— Start —

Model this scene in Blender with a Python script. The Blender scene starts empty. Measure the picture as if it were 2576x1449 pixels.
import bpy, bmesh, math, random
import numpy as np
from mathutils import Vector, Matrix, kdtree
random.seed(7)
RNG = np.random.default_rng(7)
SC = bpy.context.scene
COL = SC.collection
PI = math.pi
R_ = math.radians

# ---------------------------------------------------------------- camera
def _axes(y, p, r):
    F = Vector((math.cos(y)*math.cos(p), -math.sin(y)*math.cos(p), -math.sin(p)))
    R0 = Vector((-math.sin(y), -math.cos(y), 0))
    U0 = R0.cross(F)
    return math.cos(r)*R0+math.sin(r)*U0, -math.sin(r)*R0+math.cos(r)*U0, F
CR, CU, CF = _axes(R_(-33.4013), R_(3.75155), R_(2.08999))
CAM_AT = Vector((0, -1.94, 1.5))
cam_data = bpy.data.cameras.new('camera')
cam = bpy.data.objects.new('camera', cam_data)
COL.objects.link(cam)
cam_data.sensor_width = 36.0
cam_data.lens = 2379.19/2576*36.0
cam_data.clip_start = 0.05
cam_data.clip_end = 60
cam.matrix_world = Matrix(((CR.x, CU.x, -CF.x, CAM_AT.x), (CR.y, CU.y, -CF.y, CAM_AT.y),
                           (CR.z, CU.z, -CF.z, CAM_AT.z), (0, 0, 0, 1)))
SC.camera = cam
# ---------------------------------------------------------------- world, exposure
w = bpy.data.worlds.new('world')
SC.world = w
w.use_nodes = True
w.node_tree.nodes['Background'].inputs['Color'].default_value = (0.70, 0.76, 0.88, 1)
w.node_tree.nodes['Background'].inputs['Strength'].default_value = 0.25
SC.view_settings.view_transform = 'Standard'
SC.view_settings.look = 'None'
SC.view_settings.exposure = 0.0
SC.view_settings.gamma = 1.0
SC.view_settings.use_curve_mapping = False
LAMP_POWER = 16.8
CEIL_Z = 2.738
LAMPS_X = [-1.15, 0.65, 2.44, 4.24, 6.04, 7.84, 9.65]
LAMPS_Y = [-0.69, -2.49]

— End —

Copy the lines from the start of the data verbatim, stopping after the line containing "R_ = math.radians".

ANSWER TO THE TASK:
Model this scene in Blender with a Python script. The Blender scene starts empty. Measure the picture as if it were 2576x1449 pixels.
import bpy, bmesh, math, random
import numpy as np
from mathutils import Vector, Matrix, kdtree
random.seed(7)
RNG = np.random.default_rng(7)
SC = bpy.context.scene
COL = SC.collection
PI = math.pi
R_ = math.radians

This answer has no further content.